Enquanto a esperava, todas as vezes que a encontrara, sentia-se humilhado e pensava em dar um basta e seguir por um caminho novo, nem que fosse sozinho. Mas a carência e as suas necessidades eram maiores e a segurança bamba de uma relação como esta o impulsionava a ficar, até que, algumas horas depois, a sua carência dava lugar ao desgosto e à vergonha de ter feito o que sabia ser insalubre.
Às vezes conhecia outras pessoas, mas nunca por muito tempo. Estava amarrado àquela relação motivada por carência como um barco está preso pela sua âncora. Por mais que soprem os ventos, suas velas são ínuteis. Como é inútil o seu coração.
Um vento mais forte pode fazer com que o barco arrebente a corda que o prende à sua âncora. Ou destruir as suas velas.

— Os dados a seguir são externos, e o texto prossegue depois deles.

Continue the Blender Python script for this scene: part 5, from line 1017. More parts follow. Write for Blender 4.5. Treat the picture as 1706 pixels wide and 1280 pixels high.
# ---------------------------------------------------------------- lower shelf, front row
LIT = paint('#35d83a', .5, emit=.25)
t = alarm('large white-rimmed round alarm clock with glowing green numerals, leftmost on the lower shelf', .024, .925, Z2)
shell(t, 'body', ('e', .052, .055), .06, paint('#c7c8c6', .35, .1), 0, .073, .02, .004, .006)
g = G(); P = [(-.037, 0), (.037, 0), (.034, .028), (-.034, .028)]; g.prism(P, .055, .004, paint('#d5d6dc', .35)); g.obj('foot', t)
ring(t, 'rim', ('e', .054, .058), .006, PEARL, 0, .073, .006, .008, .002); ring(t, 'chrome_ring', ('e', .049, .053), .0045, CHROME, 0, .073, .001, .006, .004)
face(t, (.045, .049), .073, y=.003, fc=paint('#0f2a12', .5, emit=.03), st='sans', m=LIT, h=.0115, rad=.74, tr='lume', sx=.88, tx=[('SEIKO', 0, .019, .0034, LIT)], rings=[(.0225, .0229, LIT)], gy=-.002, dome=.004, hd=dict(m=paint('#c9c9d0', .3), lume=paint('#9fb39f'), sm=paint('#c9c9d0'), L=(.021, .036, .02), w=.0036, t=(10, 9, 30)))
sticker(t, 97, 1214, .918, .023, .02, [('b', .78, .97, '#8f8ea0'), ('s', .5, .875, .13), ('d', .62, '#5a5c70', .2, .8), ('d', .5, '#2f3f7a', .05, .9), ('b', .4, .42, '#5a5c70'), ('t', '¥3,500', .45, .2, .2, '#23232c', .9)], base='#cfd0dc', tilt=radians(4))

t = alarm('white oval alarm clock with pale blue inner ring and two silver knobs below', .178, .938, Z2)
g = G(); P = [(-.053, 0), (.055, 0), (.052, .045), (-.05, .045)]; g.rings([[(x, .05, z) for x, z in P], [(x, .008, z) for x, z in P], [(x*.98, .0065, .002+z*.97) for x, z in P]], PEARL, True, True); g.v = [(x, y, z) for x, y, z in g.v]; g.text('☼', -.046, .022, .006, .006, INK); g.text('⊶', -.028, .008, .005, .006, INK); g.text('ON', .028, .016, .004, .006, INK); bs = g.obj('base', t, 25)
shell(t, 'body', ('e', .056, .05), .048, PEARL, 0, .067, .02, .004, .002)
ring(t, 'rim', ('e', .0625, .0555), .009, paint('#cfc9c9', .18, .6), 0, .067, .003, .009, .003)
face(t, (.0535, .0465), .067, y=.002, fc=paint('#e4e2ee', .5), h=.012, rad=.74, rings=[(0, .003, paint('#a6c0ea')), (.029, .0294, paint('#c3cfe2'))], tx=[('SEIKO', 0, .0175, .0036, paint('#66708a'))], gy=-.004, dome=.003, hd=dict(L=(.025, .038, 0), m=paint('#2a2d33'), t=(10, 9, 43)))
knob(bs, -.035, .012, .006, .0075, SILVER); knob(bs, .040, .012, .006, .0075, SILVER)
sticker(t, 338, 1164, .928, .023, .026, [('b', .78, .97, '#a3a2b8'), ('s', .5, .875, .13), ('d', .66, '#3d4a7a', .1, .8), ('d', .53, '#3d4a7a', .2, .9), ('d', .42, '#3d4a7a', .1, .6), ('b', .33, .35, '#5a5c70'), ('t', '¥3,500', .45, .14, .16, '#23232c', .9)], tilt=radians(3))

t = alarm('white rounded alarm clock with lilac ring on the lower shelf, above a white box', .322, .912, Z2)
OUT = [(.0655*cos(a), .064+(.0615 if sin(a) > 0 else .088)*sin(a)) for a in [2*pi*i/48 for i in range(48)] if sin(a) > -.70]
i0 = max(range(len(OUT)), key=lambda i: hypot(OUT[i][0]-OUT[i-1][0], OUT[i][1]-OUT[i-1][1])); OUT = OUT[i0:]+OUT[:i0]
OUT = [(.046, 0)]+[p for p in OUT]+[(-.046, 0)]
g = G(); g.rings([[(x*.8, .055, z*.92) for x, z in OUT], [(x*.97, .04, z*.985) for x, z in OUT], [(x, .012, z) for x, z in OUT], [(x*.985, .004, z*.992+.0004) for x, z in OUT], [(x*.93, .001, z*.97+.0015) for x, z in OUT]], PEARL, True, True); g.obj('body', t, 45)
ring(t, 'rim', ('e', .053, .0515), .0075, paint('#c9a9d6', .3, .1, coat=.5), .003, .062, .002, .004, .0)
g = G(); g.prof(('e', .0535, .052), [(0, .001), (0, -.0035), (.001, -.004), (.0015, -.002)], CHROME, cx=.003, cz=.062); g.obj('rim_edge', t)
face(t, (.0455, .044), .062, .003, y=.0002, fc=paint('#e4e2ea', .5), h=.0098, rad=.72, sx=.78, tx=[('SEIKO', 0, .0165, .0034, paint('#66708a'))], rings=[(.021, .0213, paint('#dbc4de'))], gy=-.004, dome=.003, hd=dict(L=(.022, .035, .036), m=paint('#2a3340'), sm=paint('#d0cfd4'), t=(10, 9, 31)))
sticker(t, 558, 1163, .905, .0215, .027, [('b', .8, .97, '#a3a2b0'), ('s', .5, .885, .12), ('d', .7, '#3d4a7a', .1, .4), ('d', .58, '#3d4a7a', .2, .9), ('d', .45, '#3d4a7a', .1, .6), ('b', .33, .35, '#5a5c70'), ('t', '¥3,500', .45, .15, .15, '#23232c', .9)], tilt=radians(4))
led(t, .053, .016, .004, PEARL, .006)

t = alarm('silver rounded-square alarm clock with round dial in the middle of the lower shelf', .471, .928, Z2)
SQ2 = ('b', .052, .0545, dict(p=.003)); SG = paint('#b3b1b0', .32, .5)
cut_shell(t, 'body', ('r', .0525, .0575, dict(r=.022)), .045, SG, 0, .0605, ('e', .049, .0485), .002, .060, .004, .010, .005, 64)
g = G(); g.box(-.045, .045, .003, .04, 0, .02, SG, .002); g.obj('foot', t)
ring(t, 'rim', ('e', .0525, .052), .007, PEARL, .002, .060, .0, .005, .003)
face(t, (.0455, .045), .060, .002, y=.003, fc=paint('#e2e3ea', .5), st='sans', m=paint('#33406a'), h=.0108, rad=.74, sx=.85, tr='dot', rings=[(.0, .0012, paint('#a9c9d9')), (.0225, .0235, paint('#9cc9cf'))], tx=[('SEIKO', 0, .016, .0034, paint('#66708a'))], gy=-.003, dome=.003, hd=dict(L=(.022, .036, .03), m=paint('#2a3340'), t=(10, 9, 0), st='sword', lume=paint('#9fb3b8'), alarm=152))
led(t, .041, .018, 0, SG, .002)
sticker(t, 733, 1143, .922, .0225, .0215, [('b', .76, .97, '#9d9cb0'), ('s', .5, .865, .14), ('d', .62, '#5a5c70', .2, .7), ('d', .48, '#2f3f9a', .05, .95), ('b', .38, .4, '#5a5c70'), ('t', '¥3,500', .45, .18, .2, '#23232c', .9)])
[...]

Tudo o que ele queria é que estas brisas que passam pela sua vida se transformassem em ventos fortes. E que isso não demorasse.


"...que a vida é breve, e o amor mais breve ainda..."

terça-feira, 1 de abril de 2008

Vincit qui se vincit

Ele nunca foi comunicativo, principalmente fora do seu círculo de amizades. Ele sempre ficava quieto, apenas ouvindo. Principalmente se, entre todas aquelas pessoas, existisse alguém que o atraía. Nesses casos, sua timidez só lhe permitia que ficasse olhando, como que hipnotizado, e sorrindo o seu velho sorriso sem graça sempre que ela olhava em sua direção.

Ontem, como em todas as vezes que isso acontecia, sua imobilidade o irritara. Queria ter tido a coragem de caminhar na direção dela e, olhando em seus olhos, dizer o quão linda ela lhe parecia. Queria ter esquecido por um momento de toda a sua timidez, mas a simples presença dela o deixava sem reação e a voz dela, com o seu jeito de falar cantado, o embalava, levando a sua mente para um torpor do qual não podia sair.

Tudo o que ele quer é mandar pro inferno o seu medo de errar e o seu espírito de análise, que sempre lhe cobra uma perfeição que ele não consegue atingir e lhe impede de tentar. E pior que tudo, a sua timidez.